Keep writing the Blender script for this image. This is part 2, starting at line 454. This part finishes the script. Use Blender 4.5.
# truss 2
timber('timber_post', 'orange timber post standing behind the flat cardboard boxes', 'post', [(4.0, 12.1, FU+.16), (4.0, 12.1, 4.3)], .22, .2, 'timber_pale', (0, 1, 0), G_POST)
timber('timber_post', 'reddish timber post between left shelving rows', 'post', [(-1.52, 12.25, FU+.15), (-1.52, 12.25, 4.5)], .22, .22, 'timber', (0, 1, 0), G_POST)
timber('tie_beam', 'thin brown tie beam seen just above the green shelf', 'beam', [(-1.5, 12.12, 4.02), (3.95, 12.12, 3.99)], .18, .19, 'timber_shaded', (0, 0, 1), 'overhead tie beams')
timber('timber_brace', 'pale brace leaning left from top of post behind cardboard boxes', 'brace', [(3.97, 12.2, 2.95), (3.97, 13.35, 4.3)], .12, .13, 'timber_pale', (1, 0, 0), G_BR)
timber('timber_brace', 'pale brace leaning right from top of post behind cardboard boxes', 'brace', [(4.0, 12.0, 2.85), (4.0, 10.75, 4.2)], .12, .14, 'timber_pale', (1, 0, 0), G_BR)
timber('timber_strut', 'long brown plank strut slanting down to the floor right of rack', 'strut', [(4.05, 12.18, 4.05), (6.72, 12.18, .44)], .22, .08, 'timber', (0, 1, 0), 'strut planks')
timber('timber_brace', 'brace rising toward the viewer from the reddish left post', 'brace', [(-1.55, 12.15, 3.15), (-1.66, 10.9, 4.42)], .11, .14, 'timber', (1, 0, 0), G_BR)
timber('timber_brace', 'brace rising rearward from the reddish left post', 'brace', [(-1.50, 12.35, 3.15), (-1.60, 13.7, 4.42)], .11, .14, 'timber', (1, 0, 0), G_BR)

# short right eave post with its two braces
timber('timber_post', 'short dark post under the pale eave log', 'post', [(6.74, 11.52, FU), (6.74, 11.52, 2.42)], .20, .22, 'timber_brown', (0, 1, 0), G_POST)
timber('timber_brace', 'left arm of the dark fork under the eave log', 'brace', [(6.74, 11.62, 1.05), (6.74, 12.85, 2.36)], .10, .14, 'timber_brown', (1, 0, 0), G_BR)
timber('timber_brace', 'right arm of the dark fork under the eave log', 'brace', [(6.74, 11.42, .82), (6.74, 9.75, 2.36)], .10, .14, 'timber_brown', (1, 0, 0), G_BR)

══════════

Each line of the material must be restated exactly.

Task output >>
Keep writing the Blender script for this image. This is part 2, starting at line 454. This part finishes the script. Use Blender 4.5.
# truss 2
timber('timber_post', 'orange timber post standing behind the flat cardboard boxes', 'post', [(4.0, 12.1, FU+.16), (4.0, 12.1, 4.3)], .22, .2, 'timber_pale', (0, 1, 0), G_POST)
timber('timber_post', 'reddish timber post between left shelving rows', 'post', [(-1.52, 12.25, FU+.15), (-1.52, 12.25, 4.5)], .22, .22, 'timber', (0, 1, 0), G_POST)
timber('tie_beam', 'thin brown tie beam seen just above the green shelf', 'beam', [(-1.5, 12.12, 4.02), (3.95, 12.12, 3.99)], .18, .19, 'timber_shaded', (0, 0, 1), 'overhead tie beams')
timber('timber_brace', 'pale brace leaning left from top of post behind cardboard boxes', 'brace', [(3.97, 12.2, 2.95), (3.97, 13.35, 4.3)], .12, .13, 'timber_pale', (1, 0, 0), G_BR)
timber('timber_brace', 'pale brace leaning right from top of post behind cardboard boxes', 'brace', [(4.0, 12.0, 2.85), (4.0, 10.75, 4.2)], .12, .14, 'timber_pale', (1, 0, 0), G_BR)
timber('timber_strut', 'long brown plank strut slanting down to the floor right of rack', 'strut', [(4.05, 12.18, 4.05), (6.72, 12.18, .44)], .22, .08, 'timber', (0, 1, 0), 'strut planks')
timber('timber_brace', 'brace rising toward the viewer from the reddish left post', 'brace', [(-1.55, 12.15, 3.15), (-1.66, 10.9, 4.42)], .11, .14, 'timber', (1, 0, 0), G_BR)
timber('timber_brace', 'brace rising rearward from the reddish left post', 'brace', [(-1.50, 12.35, 3.15), (-1.60, 13.7, 4.42)], .11, .14, 'timber', (1, 0, 0), G_BR)

# short right eave post with its two braces
timber('timber_post', 'short dark post under the pale eave log', 'post', [(6.74, 11.52, FU), (6.74, 11.52, 2.42)], .20, .22, 'timber_brown', (0, 1, 0), G_POST)
timber('timber_brace', 'left arm of the dark fork under the eave log', 'brace', [(6.74, 11.62, 1.05), (6.74, 12.85, 2.36)], .10, .14, 'timber_brown', (1, 0, 0), G_BR)
timber('timber_brace', 'right arm of the dark fork under the eave log', 'brace', [(6.74, 11.42, .82), (6.74, 9.75, 2.36)], .10, .14, 'timber_brown', (1, 0, 0), G_BR)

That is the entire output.